* [SUPPLIED INFORMATION]:
══════════════════════════════

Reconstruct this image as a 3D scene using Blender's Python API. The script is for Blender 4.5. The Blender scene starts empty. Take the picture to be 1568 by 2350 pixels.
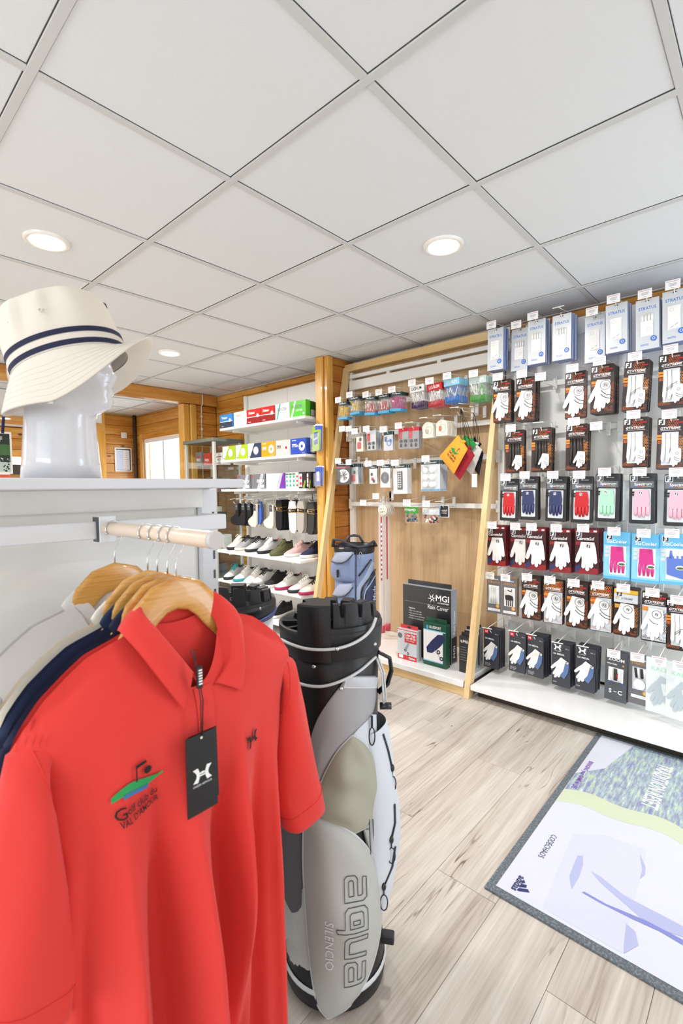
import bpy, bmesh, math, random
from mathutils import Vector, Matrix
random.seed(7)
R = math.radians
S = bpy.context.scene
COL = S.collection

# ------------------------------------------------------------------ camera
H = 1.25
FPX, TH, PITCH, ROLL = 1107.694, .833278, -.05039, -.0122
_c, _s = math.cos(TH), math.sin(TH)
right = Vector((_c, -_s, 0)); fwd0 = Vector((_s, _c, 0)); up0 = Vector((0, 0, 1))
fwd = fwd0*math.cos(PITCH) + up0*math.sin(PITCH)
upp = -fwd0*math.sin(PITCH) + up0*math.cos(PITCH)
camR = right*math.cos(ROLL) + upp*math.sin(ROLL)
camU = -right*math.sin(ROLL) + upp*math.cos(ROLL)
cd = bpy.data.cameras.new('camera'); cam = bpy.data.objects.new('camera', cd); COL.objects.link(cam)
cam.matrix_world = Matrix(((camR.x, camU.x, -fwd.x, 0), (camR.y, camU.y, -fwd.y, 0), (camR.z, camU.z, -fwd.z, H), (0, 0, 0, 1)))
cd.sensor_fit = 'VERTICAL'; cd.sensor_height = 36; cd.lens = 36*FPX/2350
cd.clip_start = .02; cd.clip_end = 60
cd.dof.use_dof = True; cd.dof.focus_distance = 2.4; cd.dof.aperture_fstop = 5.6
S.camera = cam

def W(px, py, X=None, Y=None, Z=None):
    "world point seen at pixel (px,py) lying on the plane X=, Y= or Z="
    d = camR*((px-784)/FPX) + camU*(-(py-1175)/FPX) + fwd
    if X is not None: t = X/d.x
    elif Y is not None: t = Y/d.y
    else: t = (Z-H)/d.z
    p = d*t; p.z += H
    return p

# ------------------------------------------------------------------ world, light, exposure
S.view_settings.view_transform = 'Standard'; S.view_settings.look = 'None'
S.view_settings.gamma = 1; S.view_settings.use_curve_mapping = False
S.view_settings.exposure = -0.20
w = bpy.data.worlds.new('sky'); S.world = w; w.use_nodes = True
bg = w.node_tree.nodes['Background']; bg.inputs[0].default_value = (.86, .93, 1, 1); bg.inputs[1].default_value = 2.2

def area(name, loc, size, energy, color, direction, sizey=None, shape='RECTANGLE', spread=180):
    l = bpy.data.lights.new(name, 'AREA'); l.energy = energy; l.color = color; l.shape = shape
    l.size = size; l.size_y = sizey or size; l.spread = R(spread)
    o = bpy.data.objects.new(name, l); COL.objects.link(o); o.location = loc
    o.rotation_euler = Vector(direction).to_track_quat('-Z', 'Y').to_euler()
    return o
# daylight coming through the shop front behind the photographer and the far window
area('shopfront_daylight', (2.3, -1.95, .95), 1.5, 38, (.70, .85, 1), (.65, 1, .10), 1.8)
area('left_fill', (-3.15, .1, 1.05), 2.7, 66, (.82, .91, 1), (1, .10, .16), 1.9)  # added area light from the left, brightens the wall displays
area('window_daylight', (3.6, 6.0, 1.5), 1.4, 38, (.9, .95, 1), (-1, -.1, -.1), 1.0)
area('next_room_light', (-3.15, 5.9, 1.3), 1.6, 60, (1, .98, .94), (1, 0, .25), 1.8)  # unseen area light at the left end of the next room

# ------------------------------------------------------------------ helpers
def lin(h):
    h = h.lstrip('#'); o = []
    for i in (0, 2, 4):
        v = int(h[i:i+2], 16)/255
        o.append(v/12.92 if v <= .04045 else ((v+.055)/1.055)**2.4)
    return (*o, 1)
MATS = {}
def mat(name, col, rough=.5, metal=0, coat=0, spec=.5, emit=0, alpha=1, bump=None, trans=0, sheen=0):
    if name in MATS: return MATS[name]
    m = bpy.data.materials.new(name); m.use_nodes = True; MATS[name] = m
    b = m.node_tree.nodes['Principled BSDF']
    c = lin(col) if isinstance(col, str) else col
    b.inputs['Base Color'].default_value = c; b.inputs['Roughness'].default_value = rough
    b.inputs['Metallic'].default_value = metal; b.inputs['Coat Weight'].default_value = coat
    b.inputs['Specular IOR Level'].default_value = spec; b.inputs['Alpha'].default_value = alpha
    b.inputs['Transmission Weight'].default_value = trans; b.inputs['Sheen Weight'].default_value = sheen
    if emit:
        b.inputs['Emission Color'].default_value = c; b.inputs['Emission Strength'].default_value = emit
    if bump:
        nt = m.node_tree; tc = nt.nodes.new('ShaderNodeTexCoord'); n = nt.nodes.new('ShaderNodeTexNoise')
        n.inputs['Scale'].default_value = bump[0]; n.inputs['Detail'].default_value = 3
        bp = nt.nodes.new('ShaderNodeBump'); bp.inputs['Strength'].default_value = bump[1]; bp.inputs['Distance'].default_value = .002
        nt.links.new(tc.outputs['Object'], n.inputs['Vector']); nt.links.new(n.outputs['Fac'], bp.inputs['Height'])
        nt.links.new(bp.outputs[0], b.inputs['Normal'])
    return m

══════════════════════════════

* [YOUR GOAL]:
Transcribe the full listing above exactly, with the images removed.

* [THE ANSWER]:
Reconstruct this image as a 3D scene using Blender's Python API. The script is for Blender 4.5. The Blender scene starts empty. Take the picture to be 1568 by 2350 pixels.
import bpy, bmesh, math, random
from mathutils import Vector, Matrix
random.seed(7)
R = math.radians
S = bpy.context.scene
COL = S.collection

# ------------------------------------------------------------------ camera
H = 1.25
FPX, TH, PITCH, ROLL = 1107.694, .833278, -.05039, -.0122
_c, _s = math.cos(TH), math.sin(TH)
right = Vector((_c, -_s, 0)); fwd0 = Vector((_s, _c, 0)); up0 = Vector((0, 0, 1))
fwd = fwd0*math.cos(PITCH) + up0*math.sin(PITCH)
upp = -fwd0*math.sin(PITCH) + up0*math.cos(PITCH)
camR = right*math.cos(ROLL) + upp*math.sin(ROLL)
camU = -right*math.sin(ROLL) + upp*math.cos(ROLL)
cd = bpy.data.cameras.new('camera'); cam = bpy.data.objects.new('camera', cd); COL.objects.link(cam)
cam.matrix_world = Matrix(((camR.x, camU.x, -fwd.x, 0), (camR.y, camU.y, -fwd.y, 0), (camR.z, camU.z, -fwd.z, H), (0, 0, 0, 1)))
cd.sensor_fit = 'VERTICAL'; cd.sensor_height = 36; cd.lens = 36*FPX/2350
cd.clip_start = .02; cd.clip_end = 60
cd.dof.use_dof = True; cd.dof.focus_distance = 2.4; cd.dof.aperture_fstop = 5.6
S.camera = cam

def W(px, py, X=None, Y=None, Z=None):
    "world point seen at pixel (px,py) lying on the plane X=, Y= or Z="
    d = camR*((px-784)/FPX) + camU*(-(py-1175)/FPX) + fwd
    if X is not None: t = X/d.x
    elif Y is not None: t = Y/d.y
    else: t = (Z-H)/d.z
    p = d*t; p.z += H
    return p

# ------------------------------------------------------------------ world, light, exposure
S.view_settings.view_transform = 'Standard'; S.view_settings.look = 'None'
S.view_settings.gamma = 1; S.view_settings.use_curve_mapping = False
S.view_settings.exposure = -0.20
w = bpy.data.worlds.new('sky'); S.world = w; w.use_nodes = True
bg = w.node_tree.nodes['Background']; bg.inputs[0].default_value = (.86, .93, 1, 1); bg.inputs[1].default_value = 2.2

def area(name, loc, size, energy, color, direction, sizey=None, shape='RECTANGLE', spread=180):
    l = bpy.data.lights.new(name, 'AREA'); l.energy = energy; l.color = color; l.shape = shape
    l.size = size; l.size_y = sizey or size; l.spread = R(spread)
    o = bpy.data.objects.new(name, l); COL.objects.link(o); o.location = loc
    o.rotation_euler = Vector(direction).to_track_quat('-Z', 'Y').to_euler()
    return o
# daylight coming through the shop front behind the photographer and the far window
area('shopfront_daylight', (2.3, -1.95, .95), 1.5, 38, (.70, .85, 1), (.65, 1, .10), 1.8)
area('left_fill', (-3.15, .1, 1.05), 2.7, 66, (.82, .91, 1), (1, .10, .16), 1.9)  # added area light from the left, brightens the wall displays
area('window_daylight', (3.6, 6.0, 1.5), 1.4, 38, (.9, .95, 1), (-1, -.1, -.1), 1.0)
area('next_room_light', (-3.15, 5.9, 1.3), 1.6, 60, (1, .98, .94), (1, 0, .25), 1.8)  # unseen area light at the left end of the next room

# ------------------------------------------------------------------ helpers
def lin(h):
    h = h.lstrip('#'); o = []
    for i in (0, 2, 4):
        v = int(h[i:i+2], 16)/255
        o.append(v/12.92 if v <= .04045 else ((v+.055)/1.055)**2.4)
    return (*o, 1)
MATS = {}
def mat(name, col, rough=.5, metal=0, coat=0, spec=.5, emit=0, alpha=1, bump=None, trans=0, sheen=0):
    if name in MATS: return MATS[name]
    m = bpy.data.materials.new(name); m.use_nodes = True; MATS[name] = m
    b = m.node_tree.nodes['Principled BSDF']
    c = lin(col) if isinstance(col, str) else col
    b.inputs['Base Color'].default_value = c; b.inputs['Roughness'].default_value = rough
    b.inputs['Metallic'].default_value = metal; b.inputs['Coat Weight'].default_value = coat
    b.inputs['Specular IOR Level'].default_value = spec; b.inputs['Alpha'].default_value = alpha
    b.inputs['Transmission Weight'].default_value = trans; b.inputs['Sheen Weight'].default_value = sheen
    if emit:
        b.inputs['Emission Color'].default_value = c; b.inputs['Emission Strength'].default_value = emit
    if bump:
        nt = m.node_tree; tc = nt.nodes.new('ShaderNodeTexCoord'); n = nt.nodes.new('ShaderNodeTexNoise')
        n.inputs['Scale'].default_value = bump[0]; n.inputs['Detail'].default_value = 3
        bp = nt.nodes.new('ShaderNodeBump'); bp.inputs['Strength'].default_value = bump[1]; bp.inputs['Distance'].default_value = .002
        nt.links.new(tc.outputs['Object'], n.inputs['Vector']); nt.links.new(n.outputs['Fac'], bp.inputs['Height'])
        nt.links.new(bp.outputs[0], b.inputs['Normal'])
    return m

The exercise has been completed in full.